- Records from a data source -
** Begin **

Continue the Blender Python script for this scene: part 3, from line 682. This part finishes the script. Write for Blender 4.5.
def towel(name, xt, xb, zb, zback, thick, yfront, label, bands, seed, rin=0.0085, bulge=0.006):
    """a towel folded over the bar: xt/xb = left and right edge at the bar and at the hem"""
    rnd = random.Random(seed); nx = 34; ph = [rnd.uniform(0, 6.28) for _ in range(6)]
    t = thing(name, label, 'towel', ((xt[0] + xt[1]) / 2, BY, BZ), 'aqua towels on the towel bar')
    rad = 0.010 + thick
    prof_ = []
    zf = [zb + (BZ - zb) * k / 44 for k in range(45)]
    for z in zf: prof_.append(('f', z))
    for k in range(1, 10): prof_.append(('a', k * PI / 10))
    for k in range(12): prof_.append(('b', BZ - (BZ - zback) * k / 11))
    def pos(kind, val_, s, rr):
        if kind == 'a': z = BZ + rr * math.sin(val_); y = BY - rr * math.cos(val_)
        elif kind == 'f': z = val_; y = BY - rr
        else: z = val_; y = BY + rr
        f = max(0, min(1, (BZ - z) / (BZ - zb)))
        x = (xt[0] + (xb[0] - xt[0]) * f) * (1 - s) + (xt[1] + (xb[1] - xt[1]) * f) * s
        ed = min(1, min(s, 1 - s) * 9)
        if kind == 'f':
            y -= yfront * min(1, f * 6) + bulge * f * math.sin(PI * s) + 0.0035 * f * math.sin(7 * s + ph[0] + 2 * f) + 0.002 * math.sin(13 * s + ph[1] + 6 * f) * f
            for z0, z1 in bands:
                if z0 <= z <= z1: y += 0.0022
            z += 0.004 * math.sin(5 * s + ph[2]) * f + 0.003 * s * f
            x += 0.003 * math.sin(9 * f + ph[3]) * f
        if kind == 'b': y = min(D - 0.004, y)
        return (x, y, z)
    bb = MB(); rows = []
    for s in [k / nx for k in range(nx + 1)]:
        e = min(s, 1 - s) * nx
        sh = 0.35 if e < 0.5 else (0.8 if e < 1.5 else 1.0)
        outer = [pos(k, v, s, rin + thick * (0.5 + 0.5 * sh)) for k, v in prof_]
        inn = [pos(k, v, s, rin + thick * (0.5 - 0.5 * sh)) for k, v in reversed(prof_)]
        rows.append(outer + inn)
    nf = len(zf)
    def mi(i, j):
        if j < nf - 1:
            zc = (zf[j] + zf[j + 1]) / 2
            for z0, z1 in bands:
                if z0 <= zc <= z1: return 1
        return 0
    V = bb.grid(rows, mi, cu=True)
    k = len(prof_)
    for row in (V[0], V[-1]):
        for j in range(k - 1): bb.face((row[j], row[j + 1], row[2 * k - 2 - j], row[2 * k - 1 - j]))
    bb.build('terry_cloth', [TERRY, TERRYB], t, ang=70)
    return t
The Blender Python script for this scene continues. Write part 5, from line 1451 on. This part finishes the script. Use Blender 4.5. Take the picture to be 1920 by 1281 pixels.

** End **

- Exercise goal -
Please restate the records in full, word for word.

- Complete answer -
Continue the Blender Python script for this scene: part 3, from line 682. This part finishes the script. Write for Blender 4.5.
def towel(name, xt, xb, zb, zback, thick, yfront, label, bands, seed, rin=0.0085, bulge=0.006):
    """a towel folded over the bar: xt/xb = left and right edge at the bar and at the hem"""
    rnd = random.Random(seed); nx = 34; ph = [rnd.uniform(0, 6.28) for _ in range(6)]
    t = thing(name, label, 'towel', ((xt[0] + xt[1]) / 2, BY, BZ), 'aqua towels on the towel bar')
    rad = 0.010 + thick
    prof_ = []
    zf = [zb + (BZ - zb) * k / 44 for k in range(45)]
    for z in zf: prof_.append(('f', z))
    for k in range(1, 10): prof_.append(('a', k * PI / 10))
    for k in range(12): prof_.append(('b', BZ - (BZ - zback) * k / 11))
    def pos(kind, val_, s, rr):
        if kind == 'a': z = BZ + rr * math.sin(val_); y = BY - rr * math.cos(val_)
        elif kind == 'f': z = val_; y = BY - rr
        else: z = val_; y = BY + rr
        f = max(0, min(1, (BZ - z) / (BZ - zb)))
        x = (xt[0] + (xb[0] - xt[0]) * f) * (1 - s) + (xt[1] + (xb[1] - xt[1]) * f) * s
        ed = min(1, min(s, 1 - s) * 9)
        if kind == 'f':
            y -= yfront * min(1, f * 6) + bulge * f * math.sin(PI * s) + 0.0035 * f * math.sin(7 * s + ph[0] + 2 * f) + 0.002 * math.sin(13 * s + ph[1] + 6 * f) * f
            for z0, z1 in bands:
                if z0 <= z <= z1: y += 0.0022
            z += 0.004 * math.sin(5 * s + ph[2]) * f + 0.003 * s * f
            x += 0.003 * math.sin(9 * f + ph[3]) * f
        if kind == 'b': y = min(D - 0.004, y)
        return (x, y, z)
    bb = MB(); rows = []
    for s in [k / nx for k in range(nx + 1)]:
        e = min(s, 1 - s) * nx
        sh = 0.35 if e < 0.5 else (0.8 if e < 1.5 else 1.0)
        outer = [pos(k, v, s, rin + thick * (0.5 + 0.5 * sh)) for k, v in prof_]
        inn = [pos(k, v, s, rin + thick * (0.5 - 0.5 * sh)) for k, v in reversed(prof_)]
        rows.append(outer + inn)
    nf = len(zf)
    def mi(i, j):
        if j < nf - 1:
            zc = (zf[j] + zf[j + 1]) / 2
            for z0, z1 in bands:
                if z0 <= zc <= z1: return 1
        return 0
    V = bb.grid(rows, mi, cu=True)
    k = len(prof_)
    for row in (V[0], V[-1]):
        for j in range(k - 1): bb.face((row[j], row[j + 1], row[2 * k - 2 - j], row[2 * k - 1 - j]))
    bb.build('terry_cloth', [TERRY, TERRYB], t, ang=70)
    return t
The Blender Python script for this scene continues. Write part 5, from line 1451 on. This part finishes the script. Use Blender 4.5. Take the picture to be 1920 by 1281 pixels.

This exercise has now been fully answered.